A History of God intrigued me enough to decide to see what Ms. Armstrong made of Buddhism in her most recent book, Buddha, published in the Penguin Lives series. Buddha is not in fact a study of Buddhism but rather a biography of Siddhatta Gotama who lived, according to tradition, in northern India in the 5th century B.C.E, a seeker who left his wife and comfortable home to find enlightenment beneath his famous bodhi tree. Did Gotama actually live, or is he only a representation of a school of thought? There is little historical information to go by, but Karen Armstrong assumes there was indeed such a person around whom all the different legends and scripture and philosophy revolve. Basically it s a moot point, whether he lived or not, since the person who became Buddha insisted that there is no such thing as self. Buddhists do not celebrate a cult of personality, as do Christians for Jesus and Muslims for Mohammed.

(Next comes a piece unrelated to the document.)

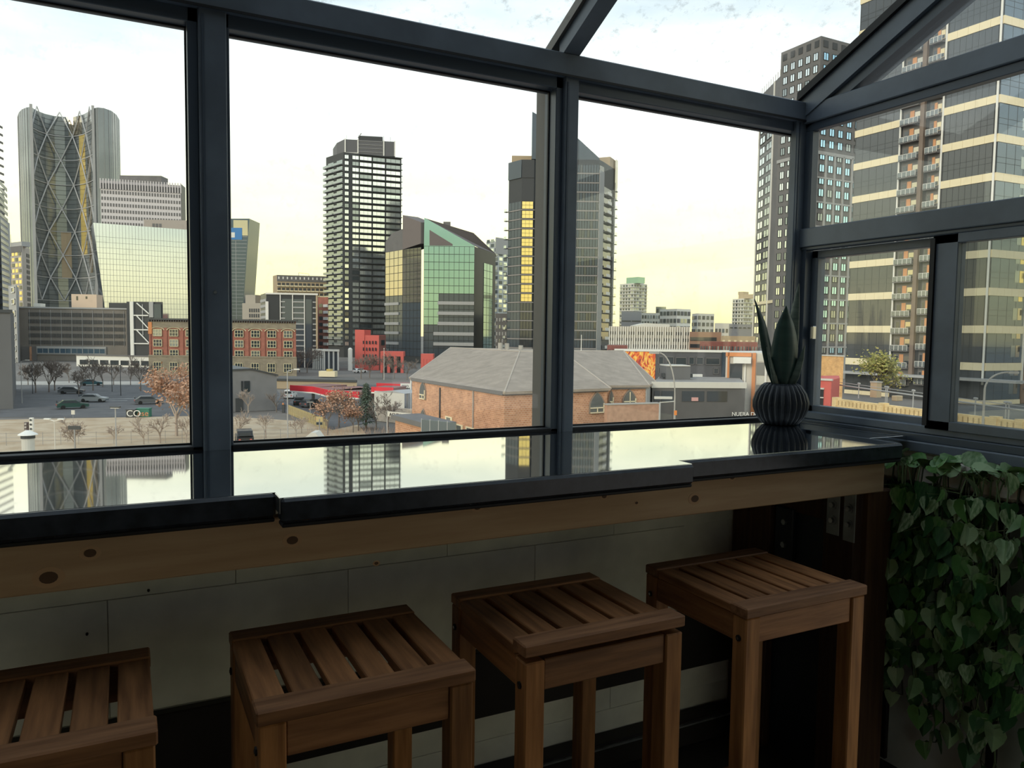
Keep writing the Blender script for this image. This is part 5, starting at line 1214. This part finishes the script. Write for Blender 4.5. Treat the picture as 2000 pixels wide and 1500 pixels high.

Yet there is a story here, and Karen Armstrong tells it well, starting with the period itself, the Axial Age, a time of global change that took place more or less from the 7th to 4th centuries B.C.E. This was a period of rising cities, a new materialistic merchant class, and all the philosophical speculation that comes with cities, wealth, and what we would now call alienation. Figures such as Socrates, Plato, Confucius, Lao-Tzu, Zoroaster, and Siddhattha Gotama all began to look about for meaning, a compass the moral man could use to find his place in the universe . . .and perhaps even a small degree of happiness.
Karen Armstrong emphasizes that Buddhism is not really a religion. There is no creation myth, no hierarchy of gods, the whole thing is very much down to earth. I have only taught you things that I have experienced fully for myself, Buddha told his followers on his death bed. His creed was simple: unhappiness comes from desire and attachment, and to be liberated from this wheel of sorrow, one must practice the disciplines of meditation and yoga, extinguishing the fires of greed, hatred, and egotism. Above all, said Buddha, one must live for others.
Buddha is a short, perfect little book, only 187 pages, following the legend of Gotama’s life with a number of stops along the way to explain his teachings. It is a message that resonates today, a new global time of greed, selfishness, and hatred. It’s no wonder that Buddhism has a new appeal in the West, with movie stars like Richard Gere and Steven Segal as its practitioners, and lots of everyday people as well. We’re all looking for something most of us hardly know what.
For seekers of all kinds, this book is a good place to start thinking about the human condition, whether you re window shopping for truth, or merely wondering if there’s any path that might lead our violent human species to peace.